Each settler was automatically entitled to 50 acres of land per person until the system ended in 1680. Though they were entitled to free land, the property itself was difficult to attain as the owner needed to acquire four different permits, each of which cost plenty. As a result, many settlers were unable to afford their “free” land and were forced to sell their acreage, she said.

“Prices were not set [at a fixed rate],” Stone said, “so [the permit sellers] made a living off these.”

After trying to colonize the island of Newfoundland in northeast Canada in the 1620s, George Calvert, who was the first baron of Baltimore and the founding father of Maryland, determined the climate was too harsh. So he requested and eventually received a charter of lands for 12 million acres just north of the Potomac River.

Jamestown was the first English colony in the New World and settled in 1607 by entrepreneurs, mostly single men, intent on making their fortune. It was a private venture funded by the Virginia Company of London. By the end of the first year, only 38 settlers were still alive but 100 new settlers and provisions arrived in January 1608, and a church was constructed.

The theme by John Smith, who was the council president, was, “He that will not work shall not eat.” The plan was to establish a silk colony, but a tree fungus forced them to start harvesting tobacco.

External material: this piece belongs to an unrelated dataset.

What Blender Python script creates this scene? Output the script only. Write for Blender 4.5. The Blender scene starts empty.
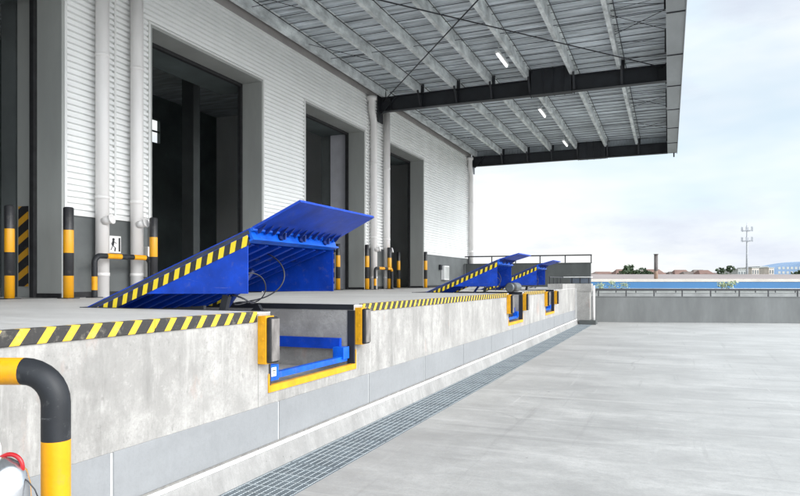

Plymouth was also chartered by King James I and was supposed to be a private venture, but with families and it was established at the northern end of the Virginia territory. Its principal business was whaling.

The colonization of Jamestown and Plymouth ultimately helped the Maryland settlers because they had maps and friends, and Stone said they didn’t “have the language issues, they knew what to bring because lists had been set home, so they knew a lot more what to expect.”